— DATASET SECTION —
────────
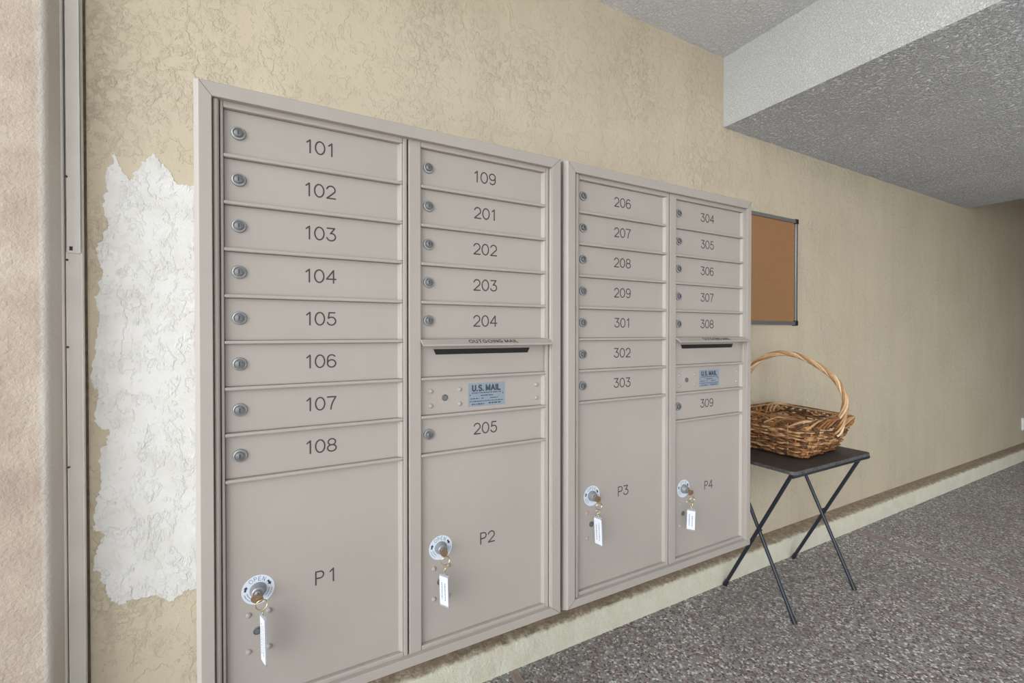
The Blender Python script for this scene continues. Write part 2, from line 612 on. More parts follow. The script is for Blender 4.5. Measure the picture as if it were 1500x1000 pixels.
# metal channel in the corner at the left
ch = MB()
XA, XB, YF = -0.4405, -0.4110, -0.020
ch.box(XA, XB, YF, YF + 0.003, 1.392, CEIL)
ch.box(XA + 0.001, XB + 0.0005, YF + 0.0025, YF + 0.0055, 0.0, 1.392)
ch.box(XA, XA + 0.003, YF, 0.0, 0.0, CEIL)
ch.box(XB - 0.003, XB, YF, 0.0, 0.0, CEIL)
chan = struct('trim_4', ch, M['channel'], 'painted metal channel in the corner beside the pink wall', bevel=0.001)
fl = MB().box(-0.4445, -0.4425, -0.034, -0.006, 0.0, 2.06)
build('flange', fl, M['channel'], chan, bevel=0.0006)
build('caulk_joint', MB().box(XB + 0.0002, XB + 0.0042, -0.004, 0.0, 0.0, CEIL), M['joint'], chan, label='dark joint beside the channel')  # shade of the recess, painted as a thin dark strip
for z in (1.575, 1.375, 1.165, 0.875):
    build('screw', MB().lathe([(0.0025, 0), (0.0025, 0.002), (0.0012, 0.003)], (XA + 0.003, YF, z), n=10), M['rust'], chan, label='rusty screw')
build('maker_mark', MB().box(-0.4335, -0.4275, YF - 0.0004, YF + 0.001, 1.398, 1.408), M['navy'], chan)

# ------------------------------------------------------------------ lettering
def arc(cx, cy, rx, ry, a0, a1, n=14):
    return [(cx + rx * math.cos(math.radians(a0 + (a1 - a0) * k / n)), cy + ry * math.sin(math.radians(a0 + (a1 - a0) * k / n))) for k in range(n + 1)]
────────
— THE EXERCISE —
Omit every picture, then repeat the remaining data exactly as it appears above.

— THE SOLUTION —
The Blender Python script for this scene continues. Write part 2, from line 612 on. More parts follow. The script is for Blender 4.5. Measure the picture as if it were 1500x1000 pixels.
# metal channel in the corner at the left
ch = MB()
XA, XB, YF = -0.4405, -0.4110, -0.020
ch.box(XA, XB, YF, YF + 0.003, 1.392, CEIL)
ch.box(XA + 0.001, XB + 0.0005, YF + 0.0025, YF + 0.0055, 0.0, 1.392)
ch.box(XA, XA + 0.003, YF, 0.0, 0.0, CEIL)
ch.box(XB - 0.003, XB, YF, 0.0, 0.0, CEIL)
chan = struct('trim_4', ch, M['channel'], 'painted metal channel in the corner beside the pink wall', bevel=0.001)
fl = MB().box(-0.4445, -0.4425, -0.034, -0.006, 0.0, 2.06)
build('flange', fl, M['channel'], chan, bevel=0.0006)
build('caulk_joint', MB().box(XB + 0.0002, XB + 0.0042, -0.004, 0.0, 0.0, CEIL), M['joint'], chan, label='dark joint beside the channel')  # shade of the recess, painted as a thin dark strip
for z in (1.575, 1.375, 1.165, 0.875):
    build('screw', MB().lathe([(0.0025, 0), (0.0025, 0.002), (0.0012, 0.003)], (XA + 0.003, YF, z), n=10), M['rust'], chan, label='rusty screw')
build('maker_mark', MB().box(-0.4335, -0.4275, YF - 0.0004, YF + 0.001, 1.398, 1.408), M['navy'], chan)

# ------------------------------------------------------------------ lettering
def arc(cx, cy, rx, ry, a0, a1, n=14):
    return [(cx + rx * math.cos(math.radians(a0 + (a1 - a0) * k / n)), cy + ry * math.sin(math.radians(a0 + (a1 - a0) * k / n))) for k in range(n + 1)]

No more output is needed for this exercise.